→ Requirement
Pull out every line below that contains the word "were".

-------- Record extracts --------

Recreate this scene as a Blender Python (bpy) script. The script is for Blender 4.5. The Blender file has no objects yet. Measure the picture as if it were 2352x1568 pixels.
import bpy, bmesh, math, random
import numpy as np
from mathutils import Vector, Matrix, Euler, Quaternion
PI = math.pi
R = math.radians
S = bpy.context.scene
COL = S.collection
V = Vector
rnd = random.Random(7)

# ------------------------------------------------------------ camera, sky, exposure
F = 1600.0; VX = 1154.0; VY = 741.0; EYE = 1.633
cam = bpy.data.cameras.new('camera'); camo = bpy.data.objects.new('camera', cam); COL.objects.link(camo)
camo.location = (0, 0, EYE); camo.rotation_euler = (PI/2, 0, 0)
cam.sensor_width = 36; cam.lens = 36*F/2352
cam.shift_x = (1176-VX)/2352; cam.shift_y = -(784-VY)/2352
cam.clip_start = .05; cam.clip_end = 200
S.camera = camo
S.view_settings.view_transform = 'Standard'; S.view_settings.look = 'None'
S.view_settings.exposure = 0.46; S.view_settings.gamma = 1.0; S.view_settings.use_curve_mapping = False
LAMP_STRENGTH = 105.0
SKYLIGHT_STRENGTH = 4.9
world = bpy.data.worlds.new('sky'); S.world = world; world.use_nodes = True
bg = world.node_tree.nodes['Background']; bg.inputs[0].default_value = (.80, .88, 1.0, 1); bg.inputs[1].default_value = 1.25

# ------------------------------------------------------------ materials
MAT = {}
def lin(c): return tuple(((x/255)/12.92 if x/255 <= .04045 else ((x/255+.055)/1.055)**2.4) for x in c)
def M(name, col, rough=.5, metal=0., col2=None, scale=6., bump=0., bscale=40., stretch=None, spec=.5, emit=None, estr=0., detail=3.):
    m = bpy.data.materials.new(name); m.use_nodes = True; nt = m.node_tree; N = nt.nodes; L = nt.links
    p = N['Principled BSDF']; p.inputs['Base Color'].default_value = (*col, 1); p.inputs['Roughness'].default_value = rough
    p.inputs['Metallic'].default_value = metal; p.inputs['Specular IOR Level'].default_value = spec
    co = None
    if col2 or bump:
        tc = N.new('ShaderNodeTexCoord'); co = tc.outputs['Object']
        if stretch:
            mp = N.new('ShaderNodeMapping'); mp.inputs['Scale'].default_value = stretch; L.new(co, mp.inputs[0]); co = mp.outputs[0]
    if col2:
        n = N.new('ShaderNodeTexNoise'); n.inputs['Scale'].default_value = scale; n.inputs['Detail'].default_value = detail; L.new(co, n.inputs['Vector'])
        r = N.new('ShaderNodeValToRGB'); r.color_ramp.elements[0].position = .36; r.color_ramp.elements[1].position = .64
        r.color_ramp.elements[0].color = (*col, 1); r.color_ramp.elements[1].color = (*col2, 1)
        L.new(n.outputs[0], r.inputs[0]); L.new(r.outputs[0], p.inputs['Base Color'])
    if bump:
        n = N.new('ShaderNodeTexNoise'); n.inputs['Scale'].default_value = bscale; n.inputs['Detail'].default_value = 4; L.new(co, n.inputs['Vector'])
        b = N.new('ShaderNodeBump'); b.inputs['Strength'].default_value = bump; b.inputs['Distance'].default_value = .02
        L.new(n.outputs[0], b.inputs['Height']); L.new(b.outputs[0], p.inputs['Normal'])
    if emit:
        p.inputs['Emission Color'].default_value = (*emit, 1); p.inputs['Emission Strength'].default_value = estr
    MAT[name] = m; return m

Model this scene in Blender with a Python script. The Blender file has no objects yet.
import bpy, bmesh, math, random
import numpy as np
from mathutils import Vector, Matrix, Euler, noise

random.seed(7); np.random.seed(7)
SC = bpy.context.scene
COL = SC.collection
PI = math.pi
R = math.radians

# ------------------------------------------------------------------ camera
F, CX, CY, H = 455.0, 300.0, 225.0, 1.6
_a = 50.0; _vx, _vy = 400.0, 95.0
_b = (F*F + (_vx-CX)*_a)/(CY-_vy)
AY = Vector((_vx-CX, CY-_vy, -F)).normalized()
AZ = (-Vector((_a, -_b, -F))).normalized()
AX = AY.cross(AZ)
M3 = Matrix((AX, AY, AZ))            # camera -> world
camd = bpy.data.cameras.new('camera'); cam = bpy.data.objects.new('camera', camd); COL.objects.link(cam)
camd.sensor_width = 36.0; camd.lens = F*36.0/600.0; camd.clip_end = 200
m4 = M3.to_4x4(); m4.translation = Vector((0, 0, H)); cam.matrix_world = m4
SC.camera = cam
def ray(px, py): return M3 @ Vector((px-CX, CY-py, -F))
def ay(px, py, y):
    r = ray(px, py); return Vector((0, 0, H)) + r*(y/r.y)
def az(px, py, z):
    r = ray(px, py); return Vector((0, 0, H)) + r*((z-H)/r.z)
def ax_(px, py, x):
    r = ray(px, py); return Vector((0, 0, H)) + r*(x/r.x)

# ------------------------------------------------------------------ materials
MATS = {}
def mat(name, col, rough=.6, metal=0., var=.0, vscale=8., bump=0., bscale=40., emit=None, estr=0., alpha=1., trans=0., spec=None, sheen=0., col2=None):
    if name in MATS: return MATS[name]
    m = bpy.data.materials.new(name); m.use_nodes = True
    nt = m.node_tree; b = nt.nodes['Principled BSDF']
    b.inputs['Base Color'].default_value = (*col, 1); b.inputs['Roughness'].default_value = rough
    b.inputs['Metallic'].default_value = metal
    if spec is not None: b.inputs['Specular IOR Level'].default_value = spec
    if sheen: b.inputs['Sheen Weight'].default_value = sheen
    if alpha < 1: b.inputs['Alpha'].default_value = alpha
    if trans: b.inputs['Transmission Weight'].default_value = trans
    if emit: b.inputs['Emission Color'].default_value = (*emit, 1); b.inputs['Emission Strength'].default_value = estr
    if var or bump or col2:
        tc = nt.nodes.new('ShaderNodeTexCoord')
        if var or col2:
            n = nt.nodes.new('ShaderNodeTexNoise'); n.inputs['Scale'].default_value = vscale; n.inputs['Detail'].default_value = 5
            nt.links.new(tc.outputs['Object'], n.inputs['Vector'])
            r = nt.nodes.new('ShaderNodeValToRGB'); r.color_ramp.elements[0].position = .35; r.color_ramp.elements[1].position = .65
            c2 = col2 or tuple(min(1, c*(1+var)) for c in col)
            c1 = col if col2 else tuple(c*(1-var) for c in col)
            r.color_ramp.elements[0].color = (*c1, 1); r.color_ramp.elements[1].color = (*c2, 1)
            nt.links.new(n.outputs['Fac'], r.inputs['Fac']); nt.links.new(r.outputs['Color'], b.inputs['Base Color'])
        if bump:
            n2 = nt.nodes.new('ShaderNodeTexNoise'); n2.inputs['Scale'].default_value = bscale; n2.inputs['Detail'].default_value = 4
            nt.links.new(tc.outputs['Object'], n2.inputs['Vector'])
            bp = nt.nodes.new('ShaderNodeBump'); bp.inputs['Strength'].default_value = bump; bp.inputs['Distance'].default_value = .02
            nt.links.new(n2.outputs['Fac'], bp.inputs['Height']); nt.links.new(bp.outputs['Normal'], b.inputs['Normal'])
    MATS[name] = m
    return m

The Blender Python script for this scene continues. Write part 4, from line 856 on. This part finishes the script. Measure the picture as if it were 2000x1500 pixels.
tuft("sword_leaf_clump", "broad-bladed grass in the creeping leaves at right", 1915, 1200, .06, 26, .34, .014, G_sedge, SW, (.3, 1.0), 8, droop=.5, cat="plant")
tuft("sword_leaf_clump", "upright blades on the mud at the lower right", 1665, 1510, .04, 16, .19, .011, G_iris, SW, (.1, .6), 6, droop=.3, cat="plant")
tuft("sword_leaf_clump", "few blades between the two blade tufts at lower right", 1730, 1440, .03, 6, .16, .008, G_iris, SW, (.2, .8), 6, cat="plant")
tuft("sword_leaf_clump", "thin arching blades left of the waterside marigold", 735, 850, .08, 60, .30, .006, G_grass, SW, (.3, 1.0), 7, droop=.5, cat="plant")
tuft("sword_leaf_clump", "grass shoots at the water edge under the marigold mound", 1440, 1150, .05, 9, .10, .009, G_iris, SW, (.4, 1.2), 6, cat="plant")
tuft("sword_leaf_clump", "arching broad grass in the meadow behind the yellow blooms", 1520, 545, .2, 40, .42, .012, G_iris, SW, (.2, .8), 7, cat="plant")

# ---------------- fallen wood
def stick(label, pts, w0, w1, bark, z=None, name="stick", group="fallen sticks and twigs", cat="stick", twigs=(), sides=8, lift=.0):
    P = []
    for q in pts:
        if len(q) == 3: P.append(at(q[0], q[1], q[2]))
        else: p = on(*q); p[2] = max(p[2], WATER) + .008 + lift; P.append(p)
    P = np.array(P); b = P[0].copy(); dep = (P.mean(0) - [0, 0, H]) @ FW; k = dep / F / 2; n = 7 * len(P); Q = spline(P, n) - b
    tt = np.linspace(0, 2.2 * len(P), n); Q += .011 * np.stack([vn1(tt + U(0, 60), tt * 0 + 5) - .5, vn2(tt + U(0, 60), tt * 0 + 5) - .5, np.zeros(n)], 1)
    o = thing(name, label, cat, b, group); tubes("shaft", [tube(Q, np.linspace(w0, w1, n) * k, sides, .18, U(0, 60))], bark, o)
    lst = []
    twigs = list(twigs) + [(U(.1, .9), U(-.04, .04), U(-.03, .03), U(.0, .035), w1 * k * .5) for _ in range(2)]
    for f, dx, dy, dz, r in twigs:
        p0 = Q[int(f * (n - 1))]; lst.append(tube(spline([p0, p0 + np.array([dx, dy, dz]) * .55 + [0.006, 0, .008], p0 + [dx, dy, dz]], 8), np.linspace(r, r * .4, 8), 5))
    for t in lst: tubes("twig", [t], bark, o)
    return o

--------

→ Solution to this task
Recreate this scene as a Blender Python (bpy) script. The script is for Blender 4.5. The Blender file has no objects yet. Measure the picture as if it were 2352x1568 pixels.
The Blender Python script for this scene continues. Write part 4, from line 856 on. This part finishes the script. Measure the picture as if it were 2000x1500 pixels.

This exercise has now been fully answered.